During that period, the Department of State entrusted its code compilation to the chief of its Bureau of Indexes and Archives, later the Division of Communications and Records, which handled both the code-making and the coding. For nearly all those years, the post was held by David A. Salmon, a career employee whose knowledge of cryptology was limited to what he had learned on the job.
He inherited from his predecessor, John R. Buck, the practice of designating American diplomatic codes by the color of their binding. Thus, since before World War I, the United States had had a RED and a BLUE code, both using five-figure groups. The RED was the older of the two, and State had given the Navy some copies of it for communication at outposts between diplomats and naval officers. In 1912, soon after Woodrow Wilson took office, the President’s Commission on Economy and Efficiency asked the State, War, and Navy departments to consider a standard interdepartmental code and “better and less expensive methods of enciphering cablegrams.” The RED code had by then become, in Salmon’s unconscious pun, an “open book.” Nearly a year later, the three departments finally agreed to use, as an emergency cryptosystem—the Vigenere!
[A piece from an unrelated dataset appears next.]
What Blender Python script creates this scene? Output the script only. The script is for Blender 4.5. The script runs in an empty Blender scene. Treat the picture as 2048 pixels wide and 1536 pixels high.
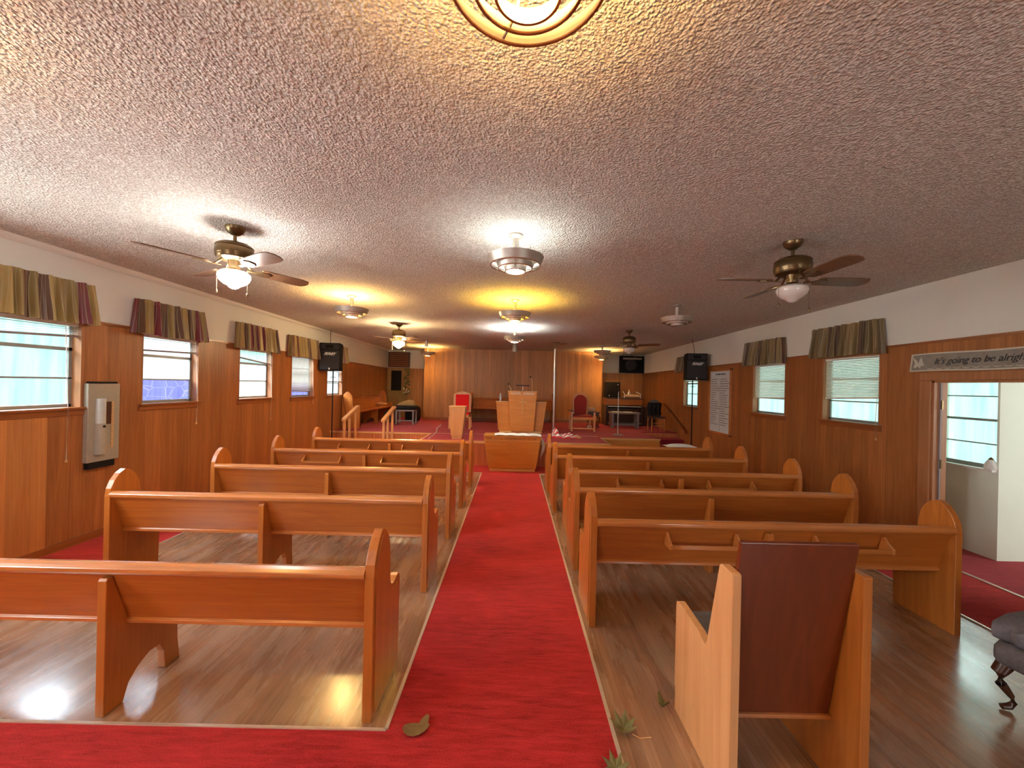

They knew it in a slightly different arrangement, called the Larrabee, in which the plaintext alphabet was repeated above each ciphertext alphabet and the keyletter was printed in large type at the left. Cryptographically, however, it was identical with the system that Kasiski had demolished half a century before. Not only did they merely contemplate using the system, which was bad enough; they actually did use it. And making things as easy as possible for foreign cryptanalysts were the short keywords: State used PEKIN and POKES in 1917.